The recent volatility in global financial markets should not deter top central banks from lifting interest rates or ending years of unprecedented stimulus, the Bank for International Settlements said.
The latest report from the Switzerland-based group said that after such a long period of calm there were bound to be more market wobbles and that trade war worries were making the “delicate task” of trying to normalize policy more complicated.
Nevertheless, the move toward higher interest rates, which started in the United States and is gradually gaining traction elsewhere, should continue.
“Treading the path (of policy normalization) will call for a great deal of skill, judgment and, yes, also a measure of good fortune,” said Claudio Borio, the head of the BIS’ monetary and economic department.
“But policymakers need not fear volatility as such. Along the normalization path, some volatility can be their friend.”
The BIS is an umbrella group for the world’s central banks so its reports are seen as an indicator of the thinking that goes on behind the closed doors of its quarterly meetings.
It dissected the recent market correction which wiped trillions of dollars off the value of global stocks. It put it down to strong U.S. growth and wage inflation data which triggered anxiety about faster interest rate rises.
It added that the rout also showed how much risk investors and traders had taken on in the run-up to the sell-off.
“The market wobble may well not be the last. Financial markets and the global economy are sailing in uncharted waters,” Borio said, referring to coming out of years of near-constant stimulus and record-low interest rates.
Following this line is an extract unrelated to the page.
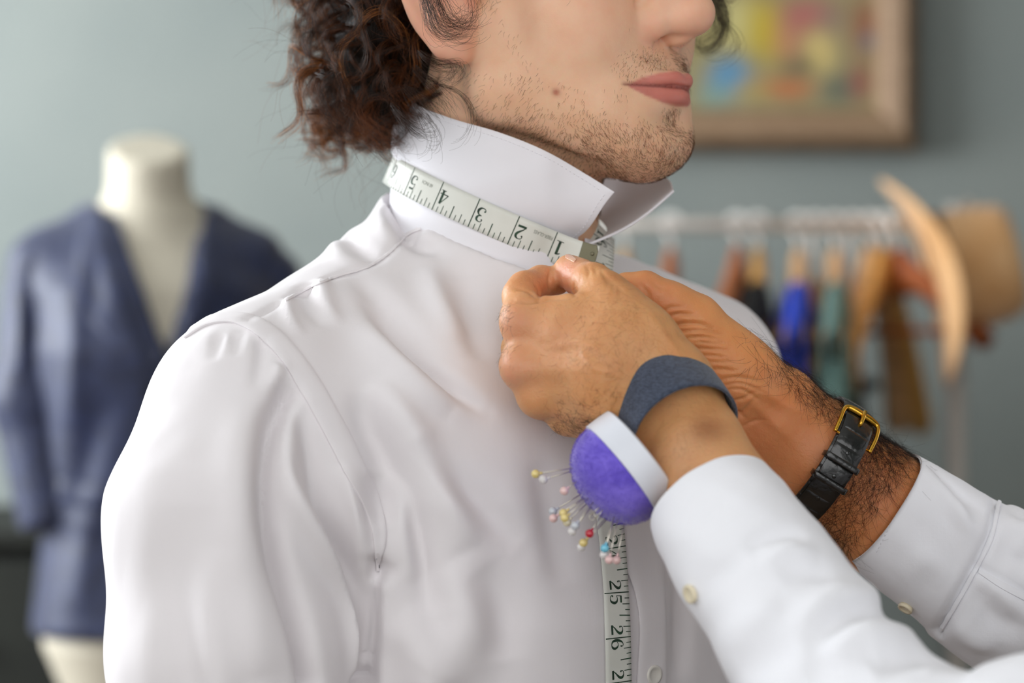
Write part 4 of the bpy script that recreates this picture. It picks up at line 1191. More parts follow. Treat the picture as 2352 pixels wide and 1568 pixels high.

BIS staff also looked at the role volatility-focused Exchange Traded Funds, which buy and sell things such as stock volatility futures, played in last month’s turbulence which saw world equities shed 10 percent.
They found some market participants began ‘bidding up’ VIX futures prices as a certain point in the afternoon in anticipation of a usual end-of-day asset ‘rebalancing’ by these types of exchange-traded products (ETP).
“Due to the mechanical nature of the rebalancing, a higher VIX futures price necessitated even greater VIX futures purchases by the ETPs, creating a feedback loop,” the report said.
There was a separate section of the report too which showed the rapid growth of ‘passive funds’ like ETFs that invest in assets tracking the return of a benchmark or an index.
These type of funds now constitute 20 percent of investment fund assets and 43 percent of U.S. equity fund assets it found. Exchange-traded funds are 40 percent of passive fund assets.
A concern is that a further rapid growth in these funds could change how markets react in times of stress, with the potential for more correlated and therefore dramatic moves if they shift on common factors rather than asset-specific ones.